Teams of undergraduate students will design, create and present a digital application to improve the Notre Dame community in the fourth annual Hesburgh Library Hackathon this Friday, Saturday and Sunday.
“We want this to be an inclusive event,” emerging technologies librarian and Hackathon co-chair Randy Harrison said. “It’s totally fine if this is your first experience with coding. We want students to see the resources in the library and see the library as a central hub for intellectual activity.”
At its conception in 2016, the Hackathon drew about 20 participants. This year, the Hackathon is expected to register approximately 80-100 students and reward larger prizes, starting with $5,000 for first place.
Students will register on Friday evening in the Hesburgh Library, form teams and start developing ideas for their app until the library closes at 11 p.m. Teams will continue creating their products when the library opens on Saturday until its closure at midnight. Competitors finalize projects and presentations Sunday morning. Lightning talks and judging will occur Sunday afternoon.
The theme for this year’s event is “Synergy: Holistic Solutions for the Whole Student.” Through this framework, students will develop code, attend lightning tutorials and work together in diverse groups of two to four students that develop the app from start to finish.
“As a first-year, Moreau helps you see the student as larger than just grades,” Harrison said. “This is a big part of the first-year curriculum. We complement this with the Hackathon, where students build apps towards that theme. They can make apps that help students find study buddies on campus and succeed as a student in the broadest term.”
An integral objective of the Hackathon is to raise students’ awareness of the technology and resources that are available at the library. Additionally, Harrison said, the event will help increase students’ digital literacy and help them grow more apt at using the library as a tool for research.

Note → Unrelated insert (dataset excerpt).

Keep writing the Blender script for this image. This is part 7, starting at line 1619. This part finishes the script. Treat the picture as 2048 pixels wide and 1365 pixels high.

“Hackathons are great places for students to learn coding skills and work with other people,” Harrison said. “When you have the opportunity to get students involved in active learning and building stuff, you learn so much more than just a simple curriculum. You’re faced with real-world problems. It helps teach lateral thinking, which helps you figure out how to get around a wall once you’ve hit it.”
The goals of the Hackathon include promoting scholarship and research, enhancing educational experiences and development, bolstering digital programs and services, transforming library spaces and building a culture of continual improvement and service quality.
“What has changed since the beginning is our ability to fulfill these goals,” Harrison said. “When we ask teams to develop apps that help students here at Notre Dame, that goes back into the larger ecosystem of information and applications on campus. The library is just a part of that. The apps are about making campus and the world a better place. The information ecosystem becomes richer, and that gets back to the library.”
Throughout the weekend, coaches are available to support student developers in strategy, coding mishaps, methodology, design and presentation practices.
Judging on Sunday will evaluate five key areas of students’ projects: innovation, impact, usability, teamwork and presentation. The judges hail from several different disciplines across campus, such as RecSports, Information and Communications Technologies, digital collections and outreach. Presentations are expected to take under five minutes.
After the competition is over, competitors will be provided with the chance to develop their apps further through the IDEA Center. Additionally, competitors have opportunities to further engage with the technology community through the South Bend Code School and other local hackathons.
Competitors are “becoming-professionals,” Harrison said.
“They’re doing everything a professional would do. They’re making things and putting them in front of other people,” he said. “We want a gamut of students because it’s a win for everyone involved — this Hackathon is valuable for all different types of people.”